Blog - If AI Is So Wonderful, Why Do I Still Need to Work So Hard?
- Yael Hanein
- 19 hours ago
- 3 min read

AI is everywhere. It writes, summarizes, translates, codes, debugs, formats, explains, and occasionally even inspires. I use AI tools constantly—daily, hourly—both as a researcher in academia and as someone who works closely with industry. And yet, despite all this technological magic, my days are still packed. My to-do list still spills into the evening. My brain is still tired at the end of the day.
If AI is supposed to make us more productive, faster, freer—why does it feel like I’m still working just as hard?
At first glance, the answer seems obvious: maybe expectations have simply increased. But that’s only part of the story.
The Nature of My Work Hasn’t Disappeared—It Has Shifted
My days are filled with a mix of short and long tasks. Emails, reviews, meetings, feedback loops, and administrative chores are interleaved with deep, cognitively demanding work: writing papers, designing exams, crafting research proposals, mentoring students, shaping ideas.
AI has absolutely transformed how some of these tasks are executed.
Drafting text is faster.
Summarizing literature is easier.
Generating examples, explanations, or alternative phrasings takes seconds instead of hours.
And yet, the work itself hasn’t gone away.
Writing a paper is still a long and challenging process. Not because typing is slow—but because thinking is hard. Because deciding what matters, what is novel, what is correct, and what is worth saying is still deeply human labor. AI can help me phrase an argument, but it cannot decide which argument is worth making. It can smooth prose, but it cannot resolve conceptual confusion.
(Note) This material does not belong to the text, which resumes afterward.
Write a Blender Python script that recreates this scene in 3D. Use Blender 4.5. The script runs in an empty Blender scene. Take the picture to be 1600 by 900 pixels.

It accelerates execution, not judgment.
AI Helps With the “How,” Not the “Why”
Consider preparing exams. AI can generate questions, suggest variations, even estimate difficulty levels. But ensuring that an exam is fair, aligned with learning objectives, resistant to shortcuts, and appropriate for this specific cohort of students? That still requires care, responsibility, and context. If anything, AI raises the bar: I now have more options, more versions, more things to evaluate and refine.
The same is true for writing research proposals. AI can help structure, rephrase, compress, or expand. But proposals are not written for machines—they are written for people. People with limited attention, strong opinions, hidden biases, and competing priorities. Crafting something that will be read, understood, and evaluated favorably is still a deeply social and strategic task. AI assists, but it does not replace the act of persuasion.
Productivity Gains Don’t Always Feel Like Relief
There’s a subtle paradox here: when execution becomes easier, ambition expands.
Because I can do more, I often do more.
Papers become more polished. Proposals become more ambitious. Teaching materials become richer. Expectations—my own and others’—quietly adjust upward. The saved time doesn’t automatically turn into rest; it often gets reinvested into quality, scope, or parallel tasks.
AI didn’t give me empty days. It gave me denser ones.
The Bottleneck Was Never Typing
For knowledge work, the real bottlenecks were never mechanical. They were—and still are—cognitive:
Deciding what question is worth asking
Choosing between imperfect alternatives
Taking responsibility for correctness
Making trade-offs under uncertainty
Owning the final result
AI reduces friction, but it doesn’t remove responsibility. In some ways, it increases it. When generating content is easy, discernment becomes more important. When many options are available, choosing wisely becomes harder.
Why It Still Feels Hard—and Why That’s Not a Failure
So if AI is so wonderful, why do I still need to work so hard?
Because my job is not to produce text—it’s to produce meaning.
Because my value is not speed—it’s judgment.
Because my work is evaluated not by whether it exists, but by whether it matters.
AI has changed the texture of my work, but not its essence.
And maybe that’s the quiet truth we’re still adjusting to: AI doesn’t eliminate effort—it reallocates it. Away from mechanics and toward thinking. Away from drafting and toward deciding. Away from “can I do this?” and toward “is this the right thing to do?”
That kind of work was never going to be easy.
And perhaps, if we’re honest, we wouldn’t want it to be.